[mythtv-users] Removing laugh tracks from recordings

Brian Wood beww at beww.org
Fri May 5 00:01:52 EDT 2006


On May 4, 2006, at 9:28 PM, Jeff Simpson wrote:

>> Just curious, has anyone thought about ways to remove the Laugh  
>> Tracks
>> from Sitcoms and such?
>> Commercials can be flagged, but how about laugh tracks? It is so
>> stupid to laugh at silly stuff when they "ask" us to...
>
> Audio & video at any particular time is either commercial or
> not-commercial, so once you flag what a commercial is, you can easily
> remove it. Laugh "tracks" as they are called are not really tracks in
> the finished product. While they are in the studio, they have separate
> tracks for each sound source so they can adjust levels and the like,
> but once it hits your TV you only have a left track and a right track
> (or maybe 5.1 or similar, but none of those 5 are the "laugh" channel.
>
> But I agree with you on wanting to remove the laugh track. Some of the
> funniest things on TV and in real life are funny because nobody is
> laughing. Watch The Office (BBC or NBC), and you'll see. It's an
> office workplace sitcom without a laugh track. The fact that you just
> have to sit there in silence after an awkward moment makes it
> hysterical. But we americans aren't all ready for that advance british
> humor :-P

Yeah, a lot of Americans think that British humor is Benny Hill, and  
even Monty Python, while an interesting niche genre, is not really  
representative.

>
>> There is equipment available that purports to remove vocal tracks
>> from music, for "Karaoke applications. I have no idea how well it  
>> works.
>
> These "Karaoke applications" operate by removing all the frequencies
> around where human voice is, with a notch filter or similar. It makes
> the music sound like crap, and typically you can still hear some of it
> in the background. Because you are running a frequency filter on the
> sound, you also end up with a lot of artifacts and high-pitched noises
> (cracks, snaps, other weird stuff).  Also, because you are doing it
> digitally, you only have a limited bandwidth to begin with, so any
> further filtering and reencoding is only making it worse.
>
> Real karaoke machines / places / DJs have special recordings of music
> that just don't have the vocals recorded at all, so that's why they
> work. They aren't removing the lyrics, they just have a recording of
> the song that only includes the backup music (and why karaoke discs
> will say "Song Title, as made popular by Artist Name", since they
> can't really put the artists name on a disc that they don't sing on.)

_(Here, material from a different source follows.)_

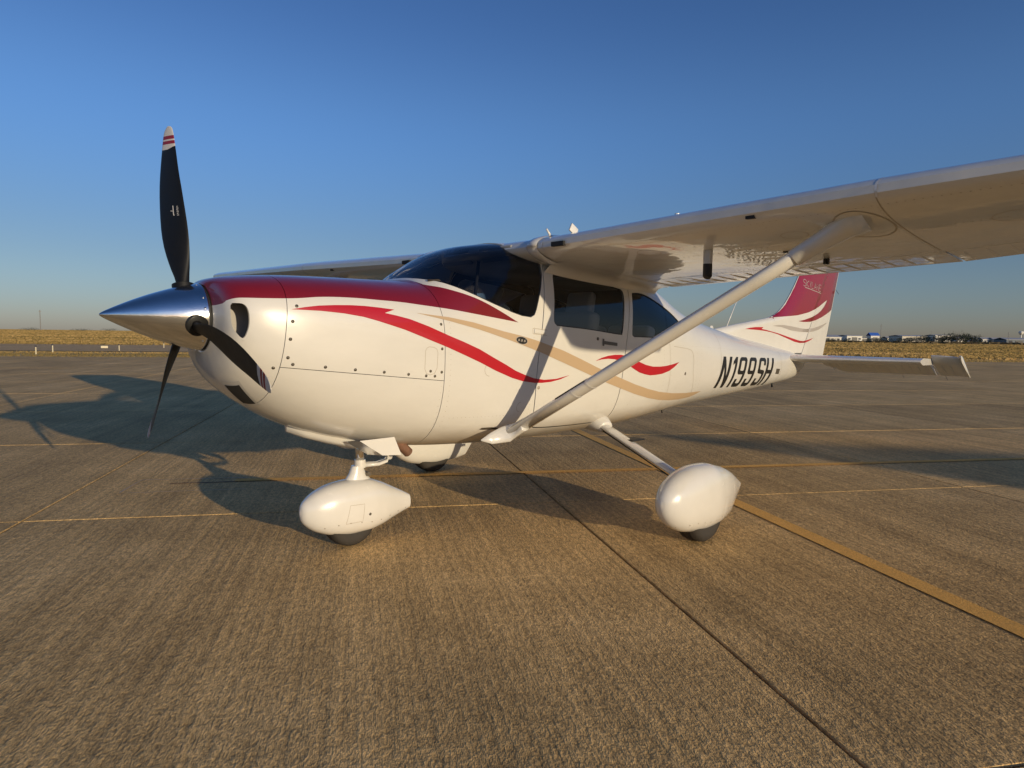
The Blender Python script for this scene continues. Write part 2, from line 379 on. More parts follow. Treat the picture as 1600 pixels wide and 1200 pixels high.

Actually a lot of modern pop music would sound best with the rage of  
20 Hz. to about 20KHz. removed. Also, a lot of the recordings that  
artists do get credit for do not contain them actually performing.


>
>> Theoretically an application of the same technology might at least
>> reduce the level of the offending laugh track, it would be harder
>> because the content is similar to dialog which you would want to  
>> keep.
>
> Yup, exactly. You can identify the frequencies of laughter (which is
> quite different from person to person, and in a laugh track they have
> a lot of people, so it's probably quite a frequency spread). If you
> could remove the laugh tracks, you would probably also end up removing
> actual laughter that is supposed to be there. And probably a lot of
> actual speach, too, since I don't believe laughter is all that
> different in spectrum from speech.
>
>> Probably beyond anything we can economically do right now, but as you
>> say today's impossibility might be tomorrow's Blue Light Special  
>> at K-
>> Mart.
>
> I'd like it if they recorded everything with more tracks. Not just the
> directional-tracks like they do now, but individual mic tracks, so we
> could do our own mixing in movies and music. It'd be nice to have just
> the vocals in a song or remove the background noise on a movie. I
> guess that is probably too much for the average home media user. We
> already have the ability to select alternate audio tracks and camera
> angles....but apart from listening to a movie in spanish or the audio
> commentary track, is it ever used?

My experience with audio recording goes back to the analog days with  
recorders that said Scully on them, amazing what you could do with  
only 16 or 32 tracks.

But you're right, the average home user hasn't figured out what the  
SAP channels are, a lot of folks think it means "Spanish Audio  
Program" :-)

Bu I sure would like ot get rid of laugh tracks any way that I could,  
they are kind of like steak sauce: A good program doesn't need them  
and a bad program will not be helped by them.